Tuesday, October 21, 2008

History Sides with Demand (and Dems)

This article, in the Christian Science Monitor, echoes an historical observation recently in circulation: that the economy fares better under Democrats, who tend to raise taxes on the wealthy, than Republicans, who reduce taxes most for the wealthy in hopes that their consumption will spread the wealth around, which notionally trickles down.

Using Vu's potato chip analogy: Potato chips are a low-cost snack, but not a staple food. You buy chips if you already have enough to eat, but just want a little something extra to nosh on. If you don't have enough to eat, you skip the chips and get white bread and peanut butter instead.

Ezra Hogg, the golden-parachuted CEO of FATCORP, doesn't buy chips when he wants a little something extra. He buys a Bentley or a Rolex, both manufacturers that employ far fewer workers than FATCORP. So if, facing higher taxes, Hogg buys fewer high-priced luxury goods, the economic impact is far less than if large numbers of low-income consumers have to give up their low-priced luxuries.
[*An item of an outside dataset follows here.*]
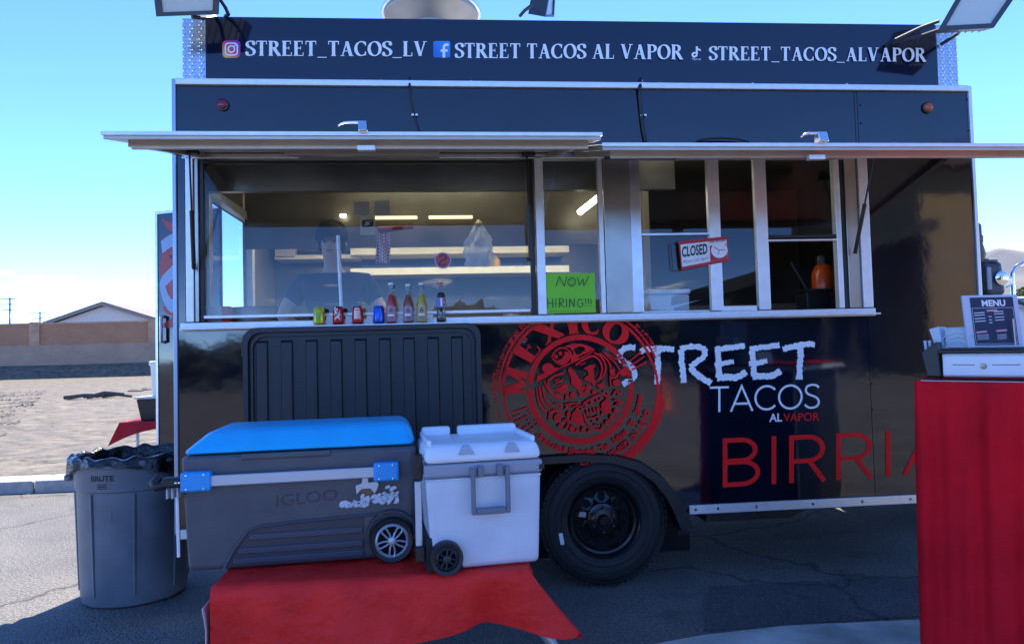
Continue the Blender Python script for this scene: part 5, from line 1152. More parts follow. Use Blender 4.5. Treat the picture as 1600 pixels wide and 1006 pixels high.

Ronald Reagan raised taxes in his second administration. George Bush I raised taxes after promising not to. Bill Clinton raised taxes in the early 1990s. For a time in the late-1990s, a balanced budget seemed thinkable. Now ten years later, the U. S. Government is mortgaged like an insolvent homeowner, by the supposedly business-friendly policies of the GOP. Like insolvent homeowners, the voting public is realizing the need for a little discipline, and some thought about how to pay for purchases.